Coinbase wallet and other decentralized crypto apps (dapps) were found to be vulnerable to “red pill attacks,” a method that can be used to hide malicious smart contract behavior from security features.
Coinbase is a leading cryptocurrency exchange that offers a crypto wallet app for users to store, manage, and interact with a wide range of digital assets they can purchase from the platform, including Bitcoin, Ethereum, and ERC-20 tokens.
Security researchers at ZenGo Wallet have discovered that dapps, including the Coinbase Wallet, were vulnerable to a new attack that allows smart contracts to hide malicious behavior during transaction simulations. This causes the user to believe a transaction will be safe, and allow it to continue, only later learning that the smart contract stole their assets.
The vulnerability was disclosed to Coinbase, who has since addressed the reported security problems and awarded ZenGo Wallet multiple bug bounties for their responsible disclosure.
Attacking the simulation
Web3 smart contracts are programs that will automatically execute when a cryptocurrency takes place, allowing developers a wide range of functionality for websites and crypto assets.
For example, smart contracts can be used to automatically send someone an NFT after a payment is received, “tax” users for selling an asset too soon after purchasing it, or automatically write content to a website based on the transaction. Basically, anything that can be programmed can be executed by the smart contract.
However, threat actors also use smart contracts for malicious reasons, by using them to steal sent crypto or drain a wallet of assets.
These malicious contract signing requests are hard to distinguish from legitimate ones, making it challenging for cryptocurrency holders to navigate dangers.
To prevent these attacks, dapps developers have introduced simulated transaction solutions to emulate signing a transaction and predict the outcome before the user approves it. The result of these simulations is then presented to the user, allowing them to see what will happen and decide if they wish to allow the transaction to continue.
However, as the ZenGo Wallet report highlights, some malicious smart contracts can detect when they are being simulated and demonstrate inauthentic behavior to appear benign or profitable to the target, hence tricking the web3 emulation security system.
The analysts explain that threat actors could implement “red pills” in malicious contracts to change their behavior when simulated and steal money from the targets when approved in reality.
This attack is conducted by filling variables in a smart contract with “safe” data during simulations and then swapping it with “malicious” data during a live transaction. This would cause a simulation to show a smart contract as safe during simulation, but during a live transaction, it steals users’ crypto.

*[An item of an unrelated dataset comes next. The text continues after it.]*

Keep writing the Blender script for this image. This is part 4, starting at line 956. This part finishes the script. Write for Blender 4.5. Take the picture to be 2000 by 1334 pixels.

“The “COINBASE” instruction contains the address of the current block miner. Since during simulation there is no real block and hence no miner, some simulation implementations just set it to the null address (all zeros address),” explains ZenGo’s report.
“Therefore a malicious smart contract may weaponize this “COINBASE” red pill as follows: Ask users to send some native coin to the contract, if COINBASE is zero (which means simulation in Polygon) the contract will send back some coins in return, thus making the transaction potentially profitable to the user when its wallet simulates it.”
“However, when the user actually sends the transaction on-chain, COINBASE is actually filled with the non-zero address of the current miner and the contract just takes the sent coins.”
The researchers have also released the following video to demonstrate this attack.
Notice that the simulation indicates that the user will get 0.016 WETH ($30) if they approve the transaction request. However, they get nothing in return when performing the live transaction.
Impact
By exploring these “red pill attack” scenarios, ZenGo Wallet found six cryptocurrency wallet dapps vulnerable to exploitation.
These are the Coinbase wallet, Rabby wallet, Blowfish, PocketUniverse, Fire Extension, and an unnamed extension that has not fixed the problem yet.
All other vendors mentioned above have implemented fixes on their transaction simulation shortly after they received ZenGo Wallet’s report.
The fix for this attack is to stop using arbitrary values for vulnerable variables, preventing their use as “red pills” in malicious contracts.